Jolie Holland : Suave brise du Sud
Musique

Jolie Holland : Suave brise du Sud

Jolie Holland lançait un album ravissant et inattendu au printemps dernier: Escondida. Première visite à Montréal pour cette Texane à la voix intemporelle qui est aussi la protégée de Tom Waits.

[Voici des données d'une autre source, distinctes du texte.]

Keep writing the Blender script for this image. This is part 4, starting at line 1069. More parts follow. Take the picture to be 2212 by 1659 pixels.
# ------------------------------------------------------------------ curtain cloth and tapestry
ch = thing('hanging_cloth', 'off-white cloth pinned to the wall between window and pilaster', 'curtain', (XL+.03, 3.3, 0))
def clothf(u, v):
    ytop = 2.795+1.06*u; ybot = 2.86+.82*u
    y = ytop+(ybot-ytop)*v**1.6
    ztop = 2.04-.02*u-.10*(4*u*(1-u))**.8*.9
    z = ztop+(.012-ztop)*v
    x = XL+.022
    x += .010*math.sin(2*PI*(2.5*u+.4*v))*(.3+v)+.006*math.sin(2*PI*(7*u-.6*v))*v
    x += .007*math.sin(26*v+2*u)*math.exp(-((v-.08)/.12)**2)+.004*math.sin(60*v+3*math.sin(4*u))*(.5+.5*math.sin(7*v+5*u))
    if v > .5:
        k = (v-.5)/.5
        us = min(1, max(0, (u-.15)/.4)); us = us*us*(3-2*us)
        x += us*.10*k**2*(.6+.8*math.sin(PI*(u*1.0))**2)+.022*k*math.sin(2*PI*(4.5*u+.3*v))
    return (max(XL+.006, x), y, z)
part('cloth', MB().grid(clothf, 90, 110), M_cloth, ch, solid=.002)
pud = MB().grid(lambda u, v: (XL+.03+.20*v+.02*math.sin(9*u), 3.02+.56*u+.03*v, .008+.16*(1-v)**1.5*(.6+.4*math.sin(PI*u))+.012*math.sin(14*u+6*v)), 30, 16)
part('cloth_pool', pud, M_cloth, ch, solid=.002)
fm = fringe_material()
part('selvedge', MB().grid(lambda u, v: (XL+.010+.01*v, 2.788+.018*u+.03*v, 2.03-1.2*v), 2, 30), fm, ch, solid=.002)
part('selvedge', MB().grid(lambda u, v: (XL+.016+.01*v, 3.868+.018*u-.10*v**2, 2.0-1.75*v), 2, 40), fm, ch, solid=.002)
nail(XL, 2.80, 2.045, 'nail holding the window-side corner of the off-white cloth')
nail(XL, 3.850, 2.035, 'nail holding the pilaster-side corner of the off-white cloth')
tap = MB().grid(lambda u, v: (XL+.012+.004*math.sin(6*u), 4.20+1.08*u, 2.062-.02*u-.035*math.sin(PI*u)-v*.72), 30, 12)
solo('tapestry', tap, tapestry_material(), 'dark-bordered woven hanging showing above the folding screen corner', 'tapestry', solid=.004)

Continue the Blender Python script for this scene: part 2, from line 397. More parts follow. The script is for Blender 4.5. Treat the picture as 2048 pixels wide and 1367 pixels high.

La voix intemporelle et incarnée de Jolie Holland, une Texane de 30 ans qui lançait en avril dernier Escondida, en a déjà enivré plus d’un: Tom Waits est son premier fan et le très doué Devendra Banhart se met à valser en l’entendant. C’est que mademoiselle chante le blues mais aussi le jazz et le folk avec une justesse et une authenticité qui forcent l’admiration… et la comparaison avec les géantes Billie Holiday et Bessie Smith.

LE SUD

L’histoire de Jolie Holland a son charme. "Je ne savais pas ce que c’était de venir du Sud jusqu’à ce que je quitte le Texas. Là-bas, les gens ont toujours pensé que je n’étais pas du coin, que j’étais née en Europe! J’étais la weirdo du village, l’artiste, je lisais tout le temps et je m’habillais en noir. J’ai deux grands-oncles qui ont consacré leur vie à la musique. Ils avaient un bar et jouaient du western swing, ils étaient respectés. C’est une bonne chose que je les aie eu dans ma famille; mes parents n’ont jamais essayé de me détourner de la musique, ne m’ont jamais conseillé d’aller étudier en droit." Dieu merci.

Ses racines créoles et appalachiennes, le pedigree de son père qui remonte jusqu’à la Louisiane, cette sensibilité qui semble lier la rouquine aux grands fantômes du jazz et du folk, sa fascination avouée pour Willie Nelson, Blind Willie McTell et toutes ces voix habitées qui laissent passer une certaine grâce, une volupté, ses textes poétiques en forme d’historiettes d’amour vaporeuses, tout ça fondu ensemble – cette délicate alchimie – ouvre une porte sur l’univers de Jolie Holland. "Ma musique est inspirée des formes traditionnelles américaines. Je me plais à croire que ça n’est pas tout à fait du folk. Pour moi, le folk est une musique signée par une culture et non par une seule personne. La poésie et les mots sont importants pour moi, en fait, je souhaiterais que mes paroles soient encore plus convaincantes que ma musique", précise la chanteuse multi-instrumentiste (guitare, piano, ukulélé), qui pianotait ses premières mélodies à six ans sur un jouet.

Mais la magie opère à la jonction des trois, là où cette voix-velours, cette musique-miel et ces paroles suaves qu’elle signe se perdent les unes dans les autres et se trouvent. Il n’y a que Jolie Holland pour chanter "You motherfucker, I wanted you" (en finale de Do You?) avec autant d’attendrissement et de retenue, qu’elle qui sache faire passer motherfucker pour la plus gracile des caresses: à vous trouer le cœur.

CACHÉE

Être cachée, c’est ce qu’elle fait sur la pochette toute embrumée d’Escondida ("dissimulée", en espagnol) et ce qu’elle faisait avant qu’Anti, l’étiquette de Tom Waits et de Neil Young, la repère. Jolie Holland était serveuse dans un diner tout ce qu’il a de plus américain, gribouillait ses chansons sur un coin de comptoir durant ses shifts et réservait sa musique à ses amis. Il y eut aussi ce premier enregistrement, Catalpa, une compil maison qu’elle vendait lors de ses concerts sans subvenir à la demande (ce qui ne l’empêcha pourtant pas de se retrouver parmi les 10 meilleurs albums de l’année 2003 selon le San Francisco Chronicle). Le mot a couru, tout s’est fait très vite; on connaît désormais la suite.

Fabrique-t-elle ses chansons autrement maintenant qu’elle sait son public élargi? "Ça me fait drôle de les jouer devant autant de monde alors que je les avais d’abord écrites pour mes amis. En ce moment, j’en écris une et, en sachant qu’elle pourra être entendue par des gens que je ne connais pas, j’essaie de lui donner une portée plus vaste."

Jolie s’explique: "On s’entend pour dire que l’Amérique est en train de devenir folle, que tout doit changer. Je compose une chanson dans laquelle je suis empathique à quelqu’un qui veut changer, qui sait qu’il doit le faire, mais qui échoue. Au lieu de me fâcher contre cette personne, j’essaie d’être compréhensive. Et j’ai cette image qui me vient quand je pense à l’Amérique, ce souvenir de chevaux paniqués que l’on évacue d’une écurie en feu, mais qui s’obstinent à y retourner."